Indeed, adjudicating between asylum seeker claims is the basis of an intricate system. However, in humanitarian situations, with people before you, these differences blur as you meet, see, listen, work, want to give and better understand the people that make up the so-called “waves” of refugees staying now in the camps, ports, shelters, squats, apartments and streets. Working actively amongst kids, men, women – people – the question of what important difference separates me from any one of those without papers besides luck becomes difficult. It’s undoubtedly the reason I will never be able – or want – to adjudicate asylum claims.

And it is the lack of opportunity for these encounters that keeps questions of integration or assimilation, and the raging debate between the apparently vital difference between the two – alive as a theoretical one at home.

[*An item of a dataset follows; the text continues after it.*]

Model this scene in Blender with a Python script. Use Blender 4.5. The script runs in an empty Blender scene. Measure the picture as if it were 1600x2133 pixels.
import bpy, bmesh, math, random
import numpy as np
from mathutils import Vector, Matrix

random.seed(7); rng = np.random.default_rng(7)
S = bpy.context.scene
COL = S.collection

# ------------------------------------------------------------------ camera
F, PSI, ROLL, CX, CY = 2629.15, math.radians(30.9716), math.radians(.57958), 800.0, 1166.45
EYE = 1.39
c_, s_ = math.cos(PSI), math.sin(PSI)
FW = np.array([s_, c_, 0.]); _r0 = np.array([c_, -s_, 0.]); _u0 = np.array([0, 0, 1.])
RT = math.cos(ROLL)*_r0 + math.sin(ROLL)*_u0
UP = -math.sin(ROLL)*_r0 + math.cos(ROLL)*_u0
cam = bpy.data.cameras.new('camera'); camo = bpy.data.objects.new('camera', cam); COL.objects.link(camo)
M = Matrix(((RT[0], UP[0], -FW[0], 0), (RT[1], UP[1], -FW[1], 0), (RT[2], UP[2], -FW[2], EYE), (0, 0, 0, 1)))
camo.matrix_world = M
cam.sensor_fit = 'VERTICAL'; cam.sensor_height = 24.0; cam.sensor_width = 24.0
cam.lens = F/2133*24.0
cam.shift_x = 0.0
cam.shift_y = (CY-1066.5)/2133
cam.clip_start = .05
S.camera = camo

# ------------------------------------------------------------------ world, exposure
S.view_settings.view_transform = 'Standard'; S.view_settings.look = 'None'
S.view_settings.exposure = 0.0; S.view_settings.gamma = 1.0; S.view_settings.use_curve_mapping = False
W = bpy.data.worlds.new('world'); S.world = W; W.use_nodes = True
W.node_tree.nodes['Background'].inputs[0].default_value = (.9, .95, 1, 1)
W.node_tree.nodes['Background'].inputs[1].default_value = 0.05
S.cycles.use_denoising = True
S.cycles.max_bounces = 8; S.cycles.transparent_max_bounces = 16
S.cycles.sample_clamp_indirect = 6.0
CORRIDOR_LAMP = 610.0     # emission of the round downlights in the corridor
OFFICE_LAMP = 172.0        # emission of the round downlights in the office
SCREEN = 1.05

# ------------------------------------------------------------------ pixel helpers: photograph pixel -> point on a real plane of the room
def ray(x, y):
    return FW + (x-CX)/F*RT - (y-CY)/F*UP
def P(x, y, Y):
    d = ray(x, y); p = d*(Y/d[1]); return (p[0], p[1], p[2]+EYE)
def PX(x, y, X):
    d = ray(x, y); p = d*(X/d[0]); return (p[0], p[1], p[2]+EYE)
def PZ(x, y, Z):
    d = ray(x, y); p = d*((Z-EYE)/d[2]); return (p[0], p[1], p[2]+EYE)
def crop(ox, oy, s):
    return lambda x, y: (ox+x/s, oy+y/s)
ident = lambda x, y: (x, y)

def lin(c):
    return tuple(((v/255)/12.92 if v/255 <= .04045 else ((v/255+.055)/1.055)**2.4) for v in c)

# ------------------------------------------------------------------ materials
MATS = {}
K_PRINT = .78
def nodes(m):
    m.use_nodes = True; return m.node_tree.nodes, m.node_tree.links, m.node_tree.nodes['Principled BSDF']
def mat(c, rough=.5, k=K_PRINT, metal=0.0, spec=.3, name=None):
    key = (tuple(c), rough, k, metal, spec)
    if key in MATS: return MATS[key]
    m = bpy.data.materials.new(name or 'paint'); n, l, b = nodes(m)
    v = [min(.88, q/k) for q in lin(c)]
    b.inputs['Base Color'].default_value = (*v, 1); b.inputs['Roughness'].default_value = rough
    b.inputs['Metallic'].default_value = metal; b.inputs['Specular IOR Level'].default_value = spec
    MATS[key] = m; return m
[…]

The remove that we Hungarians have cultivated for ourselves through the construction of fences, the shirked responsibilities and absence of easy access to facts may have started from political efforts that have so effectively seeped into negating any human face, or empathetic response and understanding of migrant decision-making. It is insupportable for much longer, out of consequences for our own increasingly intolerant and angry society. Today there is a depressing shortage in displays of solidarity and interest in communities of care and nation-building that are not nationalist or isolationist or intent on laying fault for why people find themselves in marginalised situations. As Soros’ tic-tac smile lingers down from every advertisement board in the country, the human cost of inequality and of war is on our doorstep…and we genuinely do not know what we fear.